Even before “active shooter” became a mainstay in today’s discussions, workplace violence has long been a concern in the corporate world. The Occupational Safety and Health Administration (OSHA) defines workplace violence as “any act or threat of physical violence, harassment, intimidation, or other threatening disruptive behavior that occurs at the work site.”

While federal OSHA has issued guidance on workplace violence in general industries for years, CAL/OSHA is looking to draft a regulation that requires employers in general industries to create workplace violence prevention plans that include specific action plans for dealing with active shooters. Here is what you need to know.

  • In California, there is a movement by CAL/OSHA toward requiring a written workplace active shooter policy. If this is passed into law, any company doing business in California will need a formal program.
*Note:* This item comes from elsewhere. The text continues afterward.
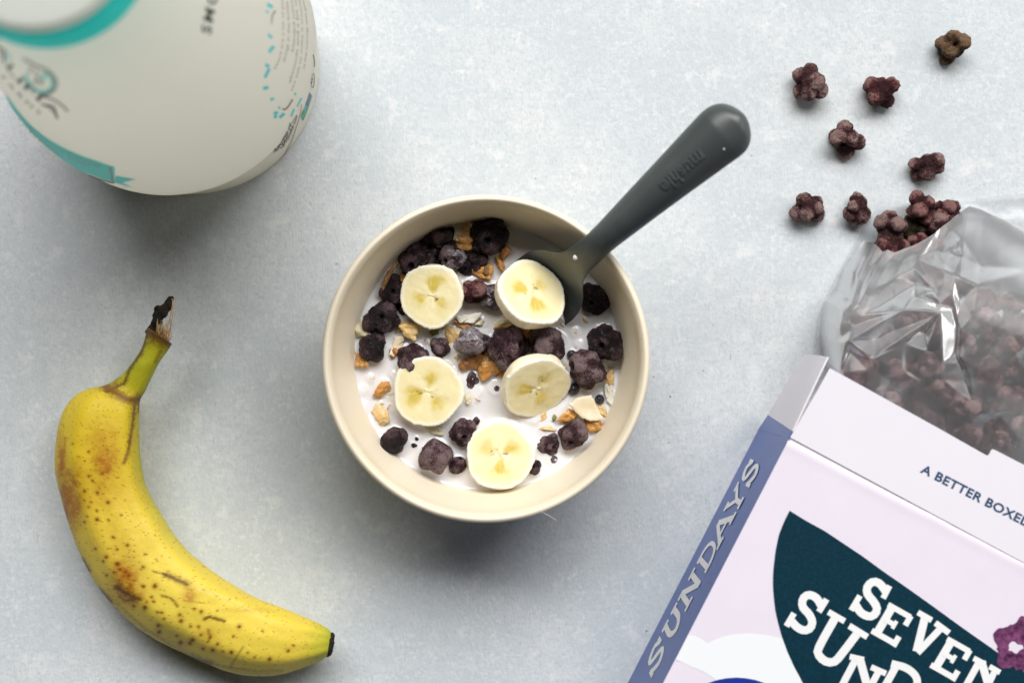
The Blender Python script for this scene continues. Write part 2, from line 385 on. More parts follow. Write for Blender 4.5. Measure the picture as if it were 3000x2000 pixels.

  • Retailers could have a harder time enforcing the policies in a workplace violence program because of the high rates of turnover. People come and go so often it’s hard for employers to keep everyone trained on the protocol.
  • The main training components of every active shooter program are pretty simple. Teach people where the exits are and how to get out. There should also be a chain of command where one person in charge can help cut through the chaos and remind people of the escape protocol. That person will signal to everyone what is happening and what to do.
  • There also needs to be special training and a separate plan for employees and retail guests with special needs. Training on even the most simple of plans can help head off violence and provide a better sense of security for employees.
  • CAL/OSHA is leading the way, but expect to see enforcement from other state plans and federal OSHA as well.